Being Cupid isn’t easy: What I learned from a term of running Cherpse

Last term, I began my second year here at Oxford, and my first in Cherwell. I distinctly recall the elation I felt while I waited for the onboarding meeting to start, sitting at a battered wooden canteen table in the verdant lobby of a hostel I was staying at in central Berlin. The meeting began with slides detailing our roles as part of the paper, and there was a brief mention of the blind dating section, Cherpse, which needed someone to run it. I figured between that and the Agony Aunt, vicarious involvement in people’s dire dating lives sounded far more amusing. Although it was certainly not how I envisioned my very, very serious career in journalism starting, I was determined to make the most of it; after all, I’ve always felt there’s something about the odd Oxford dating scene that’s worth investigating (what with my entire friendship group’s 0% dating success rate, despite us being what I’d consider a very normal bunch of people.) 
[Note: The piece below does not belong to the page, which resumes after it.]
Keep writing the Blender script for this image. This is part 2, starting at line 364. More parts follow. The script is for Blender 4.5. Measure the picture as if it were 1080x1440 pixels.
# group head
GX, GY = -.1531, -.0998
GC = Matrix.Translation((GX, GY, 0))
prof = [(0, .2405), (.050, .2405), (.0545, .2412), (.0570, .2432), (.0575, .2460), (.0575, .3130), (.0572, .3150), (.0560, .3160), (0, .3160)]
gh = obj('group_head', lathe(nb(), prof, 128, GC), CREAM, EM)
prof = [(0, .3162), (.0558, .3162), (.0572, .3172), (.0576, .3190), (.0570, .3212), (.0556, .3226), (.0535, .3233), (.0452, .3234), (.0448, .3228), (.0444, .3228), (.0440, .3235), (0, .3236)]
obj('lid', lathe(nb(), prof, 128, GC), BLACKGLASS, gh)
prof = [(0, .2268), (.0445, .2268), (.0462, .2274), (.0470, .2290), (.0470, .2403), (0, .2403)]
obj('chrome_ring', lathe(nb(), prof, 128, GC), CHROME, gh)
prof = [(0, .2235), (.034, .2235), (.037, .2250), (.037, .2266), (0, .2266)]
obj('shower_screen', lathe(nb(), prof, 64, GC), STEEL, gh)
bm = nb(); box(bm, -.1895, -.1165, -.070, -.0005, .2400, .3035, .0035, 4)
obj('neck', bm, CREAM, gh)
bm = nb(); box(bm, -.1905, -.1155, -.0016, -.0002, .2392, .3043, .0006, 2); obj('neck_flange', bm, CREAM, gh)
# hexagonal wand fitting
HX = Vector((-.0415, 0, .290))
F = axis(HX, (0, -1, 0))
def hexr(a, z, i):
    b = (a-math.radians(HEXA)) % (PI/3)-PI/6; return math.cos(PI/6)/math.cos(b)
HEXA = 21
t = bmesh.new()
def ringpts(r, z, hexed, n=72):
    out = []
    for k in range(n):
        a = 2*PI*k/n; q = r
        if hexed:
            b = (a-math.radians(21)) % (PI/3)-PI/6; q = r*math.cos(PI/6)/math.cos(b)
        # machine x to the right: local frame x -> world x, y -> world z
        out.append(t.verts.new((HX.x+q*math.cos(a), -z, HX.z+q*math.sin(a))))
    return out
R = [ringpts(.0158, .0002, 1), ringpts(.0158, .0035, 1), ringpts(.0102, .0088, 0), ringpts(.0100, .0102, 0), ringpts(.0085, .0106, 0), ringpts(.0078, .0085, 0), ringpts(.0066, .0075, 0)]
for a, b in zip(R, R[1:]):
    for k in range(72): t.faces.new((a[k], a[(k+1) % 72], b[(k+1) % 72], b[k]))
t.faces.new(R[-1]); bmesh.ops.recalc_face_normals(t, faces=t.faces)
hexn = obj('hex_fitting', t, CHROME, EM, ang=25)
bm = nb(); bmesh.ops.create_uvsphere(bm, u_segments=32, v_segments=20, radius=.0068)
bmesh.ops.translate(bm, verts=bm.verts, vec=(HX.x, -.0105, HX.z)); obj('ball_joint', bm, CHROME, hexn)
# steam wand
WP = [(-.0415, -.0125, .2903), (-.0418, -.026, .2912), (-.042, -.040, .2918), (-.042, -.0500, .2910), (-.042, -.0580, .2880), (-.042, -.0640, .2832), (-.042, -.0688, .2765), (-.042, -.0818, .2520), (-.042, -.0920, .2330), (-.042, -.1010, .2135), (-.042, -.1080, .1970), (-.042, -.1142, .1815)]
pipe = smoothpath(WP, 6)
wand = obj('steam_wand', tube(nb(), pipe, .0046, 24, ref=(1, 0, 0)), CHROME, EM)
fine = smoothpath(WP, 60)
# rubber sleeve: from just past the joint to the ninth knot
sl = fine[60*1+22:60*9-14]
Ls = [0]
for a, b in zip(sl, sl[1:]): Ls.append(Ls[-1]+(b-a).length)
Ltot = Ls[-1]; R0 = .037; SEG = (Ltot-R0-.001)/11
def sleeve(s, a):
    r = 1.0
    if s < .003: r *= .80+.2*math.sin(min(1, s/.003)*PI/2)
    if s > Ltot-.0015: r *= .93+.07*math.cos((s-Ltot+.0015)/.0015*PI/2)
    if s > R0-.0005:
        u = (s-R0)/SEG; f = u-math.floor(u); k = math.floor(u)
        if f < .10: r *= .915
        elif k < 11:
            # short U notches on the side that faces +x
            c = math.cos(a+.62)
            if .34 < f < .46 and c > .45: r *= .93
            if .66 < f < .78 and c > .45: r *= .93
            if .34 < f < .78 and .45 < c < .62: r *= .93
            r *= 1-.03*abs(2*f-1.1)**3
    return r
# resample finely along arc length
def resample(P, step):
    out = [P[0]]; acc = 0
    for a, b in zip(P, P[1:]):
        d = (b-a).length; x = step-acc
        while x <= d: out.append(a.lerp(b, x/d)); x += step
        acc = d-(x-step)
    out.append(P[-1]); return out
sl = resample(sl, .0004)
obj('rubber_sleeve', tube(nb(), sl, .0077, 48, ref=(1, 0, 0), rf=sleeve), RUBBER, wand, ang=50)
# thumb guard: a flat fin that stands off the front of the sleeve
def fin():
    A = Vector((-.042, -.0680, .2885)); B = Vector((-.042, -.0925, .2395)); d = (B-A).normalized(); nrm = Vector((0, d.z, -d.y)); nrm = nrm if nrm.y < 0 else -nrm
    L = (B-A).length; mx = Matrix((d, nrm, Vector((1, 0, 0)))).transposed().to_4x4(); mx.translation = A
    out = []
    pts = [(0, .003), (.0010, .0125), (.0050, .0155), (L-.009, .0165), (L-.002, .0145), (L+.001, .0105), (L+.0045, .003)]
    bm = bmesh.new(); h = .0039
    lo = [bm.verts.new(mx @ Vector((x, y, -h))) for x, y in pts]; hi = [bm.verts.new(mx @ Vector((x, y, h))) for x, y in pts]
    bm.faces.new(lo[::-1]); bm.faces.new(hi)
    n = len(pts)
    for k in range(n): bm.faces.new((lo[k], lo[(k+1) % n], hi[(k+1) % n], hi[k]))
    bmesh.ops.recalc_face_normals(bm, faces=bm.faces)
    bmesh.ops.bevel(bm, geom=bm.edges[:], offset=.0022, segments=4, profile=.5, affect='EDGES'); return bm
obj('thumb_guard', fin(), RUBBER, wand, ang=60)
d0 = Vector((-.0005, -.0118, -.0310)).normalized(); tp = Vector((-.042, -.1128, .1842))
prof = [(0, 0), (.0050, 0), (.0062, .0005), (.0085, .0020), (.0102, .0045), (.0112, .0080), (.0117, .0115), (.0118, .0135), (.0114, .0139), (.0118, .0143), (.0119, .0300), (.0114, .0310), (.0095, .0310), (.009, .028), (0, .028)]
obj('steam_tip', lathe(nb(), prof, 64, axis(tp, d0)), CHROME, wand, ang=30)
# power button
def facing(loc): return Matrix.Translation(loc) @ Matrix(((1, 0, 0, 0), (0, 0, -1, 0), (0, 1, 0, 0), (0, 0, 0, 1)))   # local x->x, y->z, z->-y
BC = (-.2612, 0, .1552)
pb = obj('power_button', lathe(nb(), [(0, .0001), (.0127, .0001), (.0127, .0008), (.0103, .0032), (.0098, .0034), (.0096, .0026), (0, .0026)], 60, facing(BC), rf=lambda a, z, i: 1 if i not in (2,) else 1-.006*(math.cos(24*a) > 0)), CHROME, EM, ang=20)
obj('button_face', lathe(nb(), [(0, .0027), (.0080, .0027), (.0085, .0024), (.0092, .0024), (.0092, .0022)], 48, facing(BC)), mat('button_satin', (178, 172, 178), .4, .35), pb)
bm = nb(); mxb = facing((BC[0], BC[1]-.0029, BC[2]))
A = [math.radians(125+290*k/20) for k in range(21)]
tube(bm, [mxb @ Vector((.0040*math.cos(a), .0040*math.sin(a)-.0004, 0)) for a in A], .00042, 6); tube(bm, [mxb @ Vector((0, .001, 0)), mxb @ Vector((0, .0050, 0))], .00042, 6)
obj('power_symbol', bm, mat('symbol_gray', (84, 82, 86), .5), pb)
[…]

Sunday of week zero rolled around soon enough. Armed with a trench coat – worn frequently enough to expose my unfulfilled investigative student journalist fantasy to the entire student body – I was ready for a rigorous term of intense matchmaking, poem writing, diplomacy work, Oxfess mentions, and dating scene analysis.

Now, having exhausted myself with these relentless pursuits, the job has been passed on to a new bright-eyed Cupid, and in my retirement I’ve become fondly reflective, and decided to curate my insights into this list: 

  • Next to nobody wants to date union hacks and rowers. That said, I have a friend who said she’ll occasionally agree to go for coffee with a hack just to feel like she’s going on a date. 
  • Don’t be shy to sign up for a blind date. The people are generally very normal; only one person requested someone with a ‘massive c*ck’. Not sure how they expected me to know that… my passion for investigative journalism certainly doesn’t extend that far.
  • Corpus is the illuminati of Oxford. It’s a college no one’s ever been to, but if you look closely there’s definitely an underground network of Corpuscles running the University, and I fear my work has only entrenched this. Maybe having no grass in your front quad will do that to students.
  • There’s a concerning amount of third and fourth years who are willing to date freshers. At one point I had to start recruiting non-first years to match up with all the sharks in my (Google) sheets. Shameless.
  • Your chances of being set up with the president elect of OUCA are slim, but never zero. Especially if you’re one of the co-chair elects of OULC. According to her, it was ‘not exactly a love match, but definitely a plot twist’ – a plot twist indeed, as she was expecting a woman but discovered that her blind date was with OUCA’s male pres elect. Still, he informed me that they’ve organised a joint event in Trinity, so I guess I can list ‘Diplomat’ underneath ‘Cupid’ on my Linkedin.
  • Poetry is the best way to entice people to do anything – especially attend a blind date. Having spent many hours crafting couplets, it would seem I’ve mastered the art of rhetorical poetry. Although Walt Whitman claimed that ‘The greatest of thoughts and truths are never put into print’, clearly I did what he could not – my poems not only provided the much needed spark of romance for Oxford’s lovebirds, but also solidified my legacy as the Michaelmas ‘24 Cupid.

I hope these insights are as valuable to you as they have been to me. I can’t recommend being an anonymous, irrelevant third wheel to over 50 couples enough – really. Although I have come away with even less faith that I will ever find a partner here, it’s nice to know we’re all having the same experience.